SHORT TASK
Scan the entries below for the word "Blender". Copy each line that has it.

## start EXCERPTED RECORDS

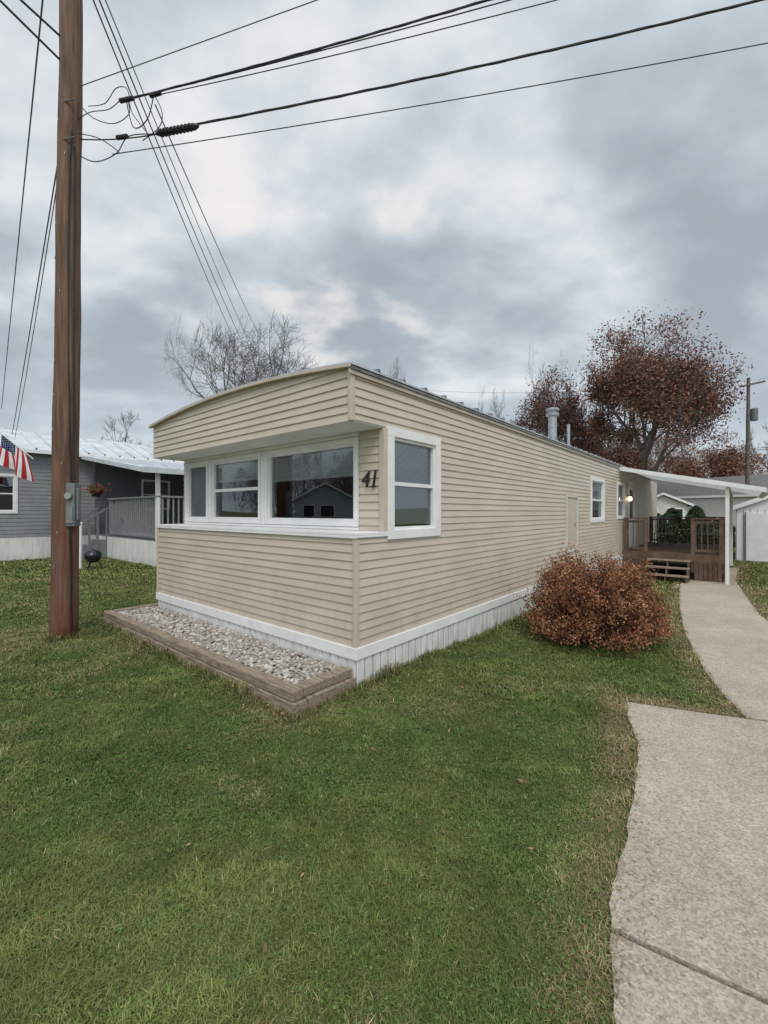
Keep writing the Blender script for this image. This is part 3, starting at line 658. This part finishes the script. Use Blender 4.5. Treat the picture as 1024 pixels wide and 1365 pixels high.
tree('oak_tree','slimmer dark red tree left of the large rust oak','tree',gp(740,40),15.2,5,maxd=5,kids=4,leaves=18000,lsize=.10,lcol=(.155,.070,.056),minr=.03,upb=.08,angle=(.4,1.0),width=8.6,spread=3.6)
tree('oak_tree','low rust coloured tree by the distant utility pole','tree',gp(946,40),8.8,8,maxd=5,kids=3,leaves=15000,lsize=.11,lcol=(.23,.115,.078),minr=.02,width=8.5,spread=3.4)
tree('oak_tree','rust coloured tree low between the two taller autumn trees','tree',gp(815,46),11,9,maxd=5,kids=3,leaves=14000,lsize=.12,lcol=(.19,.092,.068),minr=.02,width=11,spread=3.2)
tree('bare_tree','large bare tree rising behind the front of the tan home','tree',gp(368,26),14.6,27,maxd=6,kids=4,bark='bark2',minr=.0085,upb=.04,angle=(.45,1.05),width=12.2,soft=1.1)
tree('bare_tree','small bare treetop just right of the roof corner','tree',gp(526,40),16.0,33,maxd=6,kids=3,bark='bark2',minr=.016,upb=.1,width=4.2)
tree('bare_tree','bare tree behind the roof left of the dark red tree','tree',gp(655,52),16.0,34,maxd=6,kids=3,bark='bark2',minr=.018,upb=.1,width=5)
tree('bare_tree','tall pale bare tree right behind the dark red tree','tree',gp(728,55),23.5,35,maxd=6,kids=3,bark='bark2',minr=.02,upb=.14,width=8)
tree('bare_tree','bare treetop above the neighbouring roof left of the tan home','tree',gp(156,50),13.8,36,maxd=6,kids=3,bark='bark2',minr=.022,upb=.05,width=10)
tree('bare_tree','bare tree at the far right edge behind the shed','tree',gp(1035,55),14,37,maxd=6,kids=3,bark='bark2',minr=.02,upb=.08,width=9)
def wood(name,label,pts,hh,seed,n=420):
    r2=np.random.default_rng(seed); Vs=[];Cs=[]
    for (x,y) in pts:
        h=hh*r2.uniform(.7,1.15); zc=float(g(x,y)); k=n
        u=r2.random(k)**.7; a=r2.uniform(0,6.28,k); rr=h*.28*np.sqrt(r2.random(k))*np.sin(np.clip(u,.05,.98)*np.pi)**.6
        P=np.stack([x+rr*np.cos(a),y+rr*np.sin(a),zc+h*(.12+.8*u)],1)
        d=np.stack([np.cos(a)*.6,np.sin(a)*.6,r2.uniform(.4,1.4,k)],1)+r2.normal(0,.25,(k,3)); d/=np.linalg.norm(d,axis=1)[:,None]; ln=h*r2.uniform(.05,.14,(k,1))
        s=np.stack([-np.sin(a),np.cos(a),np.zeros(k)],1)*.035*r2.uniform(.6,2,(k,1))
        V=np.stack([P-s,P+s,P+d*ln],1).reshape(-1,3); tr=np.array([[x-.15,y,zc-.3],[x+.15,y,zc-.3],[x,y,zc+h*.8]]); Vs.append(np.concatenate([V,tr]))
        c=np.array([.16,.13,.11])*r2.uniform(.6,1.4,(k+1,1)); c[:,0]*=r2.uniform(1,1.3,k+1); Cs.append(np.repeat(c,3,0))
    V=np.concatenate(Vs); return tag(fast(name,V,np.arange(len(V)).reshape(-1,3),3,np.concatenate(Cs),M['leaf']),label,'woodland',kind='stuff')
r2=random.Random(3)
wood('distant_wood','brown leafless wood along the far hillside',[(r2.uniform(15,150),r2.uniform(85,130)) for _ in range(160)]+[(r2.uniform(-150,15),r2.uniform(100,140)) for _ in range(90)],16,4)
wood('roadside_wood','brown leafless wood beyond the street to the left',[(r2.uniform(-95,-62),r2.uniform(-50,50)) for _ in range(90)],13,5,600)
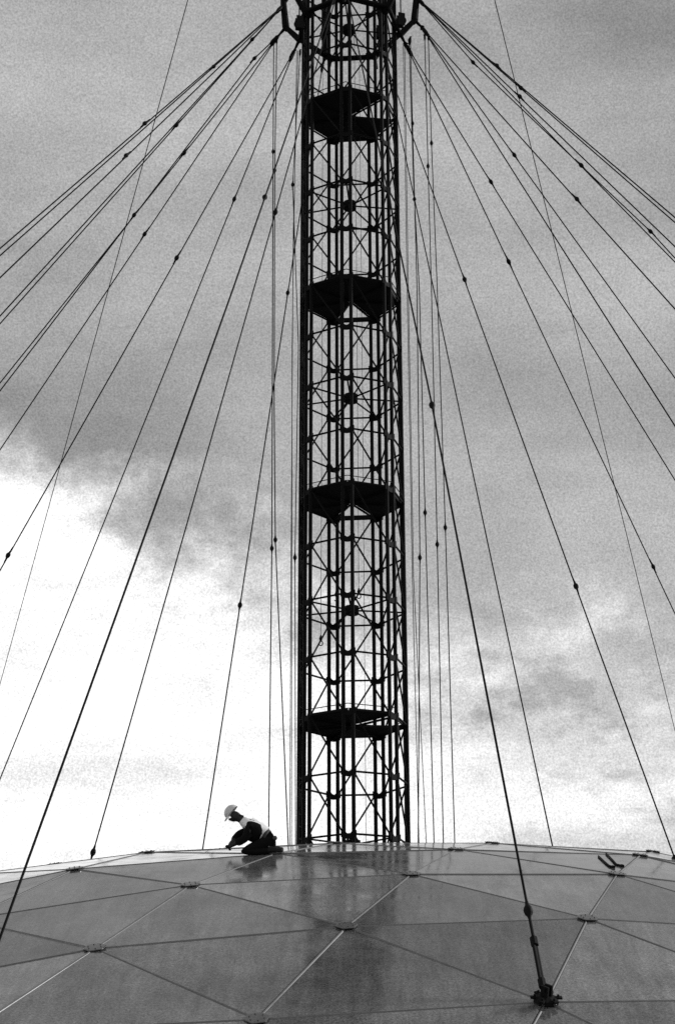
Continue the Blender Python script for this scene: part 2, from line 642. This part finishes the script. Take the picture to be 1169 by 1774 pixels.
# climbing ladder clamped inside the left-hand leg
rail_a, rail_b = [mp(5, 0.93, 0, t) for t in (0.10, 0.50)]
zlo, zhi = MZ0 - 0.8 * MH, MZ0 + 17.5 * MH
rails = merge([box_geo(Vector((p.x, p.y, (zlo + zhi) / 2)), tang(5) * 0.012, radial(5) * 0.03, Vector((0, 0, (zhi - zlo) / 2))) for p in (rail_a, rail_b)])
lad = mesh_obj('ladder', rails[0], rails[1], 'steel', mast)
n_r = int((zhi - zlo) / 0.30)
for q in range(n_r):
    z = zlo + 0.15 + q * 0.30
    inst('rung', cyl, span(Vector((rail_a.x, rail_a.y, z)), Vector((rail_b.x, rail_b.y, z)), 0.014), lad)


# ------------------------------------------------------------------ cables: wire, spelter sockets, shackle, anchor clevis
CABLES = {'L1': ([(-1.955, 42.604, 45.538), (-23.037, 23.025, 7.343)], [(0, 0.1679)], 0.016),
    'L2': ([(-1.955, 42.604, 45.538), (-26.925, 28.555, 7.068)], [(0, 0.0777)], 0.016),
    'L3': ([(-1.955, 42.604, 45.538), (-17.681, 20.398, 8.6)], [(0, 0.2356)], 0.016),
    'L4': ([(-1.955, 42.604, 45.538), (-21.795, 34.215, 11.895)], [(0, 0.0451)], 0.016),
    'L5': ([(-1.955, 42.604, 45.538), (-25.701, 39.749, 10.515)], [(0, 0.1278)], 0.016),
    'L6': ([(-2.09, 42.645, 44.476), (-26.273, 45.443, 10.067)], [(0, 0.1128)], 0.016),
    'L7': ([(-2.09, 42.645, 44.476), (-2.794, 42.589, 43.618), (-21.871, 42.795, 13.327)], [(1, 0.1754), (0, 1.0)], 0.016),
    'L8': ([(-2.09, 42.645, 44.476), (-22.467, 48.575, 12.409)], [(0, 0.1905)], 0.016),
    'L9': ([(-1.608, 42.496, 43.832), (-11.898, 37.719, 17.762)], [(0, 0.3008), (0, 0.6541)], 0.016),
    'L10': ([(-1.608, 42.496, 43.832), (-11.532, 47.035, 17.585)], [(0, 0.1754)], 0.016),
    'L11': ([(-0.164, 39.819, 44.476), (-2.336, 30.432, 29.123), (-4.576, 21.153, 14.014)], [(0, 0.7769)], 0.0165),
    'L12': ([(-0.164, 39.819, 44.476), (-2.449, 38.809, 33.778), (-5.682, 37.393, 18.901)], [(0, 0.7769), (1, 0.9799)], 0.015),
    'L13': ([(-0.799, 44.036, 44.476), (-3.367, 38.482, 19.266)], [(0, 0.3584), (0, 0.7469)], 0.015),
    'R1': ([(2.023, 42.304, 45.538), (23.126, 24.219, 7.927)], [(0, 0.1003)], 0.016),
    'R2': ([(2.023, 42.304, 45.538), (26.78, 28.816, 7.259)], [(0, 0.1128)], 0.016),
    'R3': ([(2.023, 42.304, 45.538), (21.723, 29.21, 10.675)], [(0, 0.1378)], 0.016),
    'R4': ([(2.023, 42.304, 45.538), (3.617, 42.122, 43.075), (6.488, 41.656, 39.238), (8.244, 41.367, 36.904), (28.149, 38.825, 7.298)], [(2, 1.0), (0, 1.0)], 0.016),
    'R5': ([(2.023, 42.304, 45.538), (26.237, 37.003, 9.927)], [(0, 0.183)], 0.016),
    'R6': ([(2.163, 42.325, 44.476), (16.608, 29.73, 13.899)], [(0, 0.2607)], 0.016),
    'R7': ([(2.163, 42.325, 44.476), (19.814, 43.113, 14.376)], [(0, 0.1454)], 0.016),
    'R8': ([(2.163, 42.325, 44.476), (11.204, 30.625, 16.378)], [], 0.016),
    'R9': ([(1.664, 42.25, 43.832), (21.765, 52.853, 11.941)], [(0, 0.1228)], 0.016),
    'R10': ([(1.664, 42.25, 43.832), (16.622, 54.127, 14.045)], [(0, 0.2005), (0, 0.4812)], 0.016),
    'R11': ([(1.094, 43.894, 44.476), (6.214, 33.59, 18.29)], [(0, 0.3734), (0, 0.7519)], 0.015),
    'R12': ([(1.094, 43.894, 44.476), (4.475, 38.469, 19.159)], [], 0.015),
    'R13': ([(-0.164, 39.819, 44.476), (1.499, 29.015, 25.861), (2.401, 22.438, 14.487)], [(0, 1.0), (1, 0.8897)], 0.0165),
    'VL1': ([(-2.238, 42.691, 44.386), (-2.159, 41.804, 39.137), (-1.955, 39.767, 27.07), (-1.88, 38.463, 19.359)], [(0, 0.8471), (1, 1.0)], 0.0132),
    'VL2': ([(-2.148, 42.663, 44.386), (-2.111, 41.819, 39.146), (-1.982, 40.565, 31.358), (-1.879, 39.923, 27.356), (-1.438, 38.652, 19.393)], [(0, 0.9799), (2, 1.0)], 0.0132),
    'VL3': ([(-1.543, 42.476, 43.787), (-1.541, 40.817, 33.157), (-1.375, 38.675, 19.397)], [], 0.0085),
    'VL4': ([(-1.505, 42.465, 43.787), (-1.559, 41.406, 37.019), (-1.48, 39.738, 26.306), (-1.413, 38.662, 19.395)], [], 0.0085),
    'VL5': ([(-1.44, 42.445, 43.787), (-1.596, 41.651, 38.656), (-1.373, 40.814, 33.154), (-1.389, 39.847, 26.855), (-1.285, 38.706, 19.403)], [(0, 1.0), (2, 1.0)], 0.011),
    'VR1': ([(1.81, 42.272, 44.086), (1.798, 41.54, 38.616), (1.794, 41.056, 34.996), (1.676, 39.974, 26.885), (1.457, 38.982, 19.418)], [(0, 0.604), (2, 1.0)], 0.0121),
    'VR2': ([(1.77, 42.266, 44.012), (1.781, 41.519, 38.602), (1.854, 41.014, 34.972), (1.833, 40.068, 28.114), (1.815, 38.865, 19.395)], [(1, 0.1579), (2, 1.0)], 0.0121),
    'VR3': ([(2.236, 42.336, 44.236), (2.203, 41.668, 39.243), (2.185, 41.103, 35.019), (2.115, 40.067, 27.267), (2.029, 39.015, 19.396)], [(0, 1.0), (2, 1.0)], 0.0121),
    'VR4': ([(2.343, 42.353, 44.236), (2.327, 41.837, 40.119), (2.346, 41.203, 35.074), (2.339, 40.291, 27.797), (2.301, 39.24, 19.398)], [(0, 1.0), (2, 1.0)], 0.0121),
    'VR5': ([(1.597, 42.24, 43.862), (1.53, 41.057, 34.998), (1.48, 39.902, 26.349), (1.483, 38.975, 19.417)], [], 0.0085),
    'VR6': ([(1.637, 42.246, 43.862), (1.561, 41.044, 34.991), (1.507, 39.871, 26.338), (1.649, 38.923, 19.406)], [], 0.0085),
    'G1': ([(0.068, 42.0, 70.058), (-39.089, 137.152, 0.0)], [], 0.017),
    'G2': ([(0.071, 42.0, 70.785), (33.851, 136.288, 0.0)], [], 0.017)}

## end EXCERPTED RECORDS

EXERCISE RESULT
Keep writing the Blender script for this image. This is part 3, starting at line 658. This part finishes the script. Use Blender 4.5. Treat the picture as 1024 pixels wide and 1365 pixels high.
Continue the Blender Python script for this scene: part 2, from line 642. This part finishes the script. Take the picture to be 1169 by 1774 pixels.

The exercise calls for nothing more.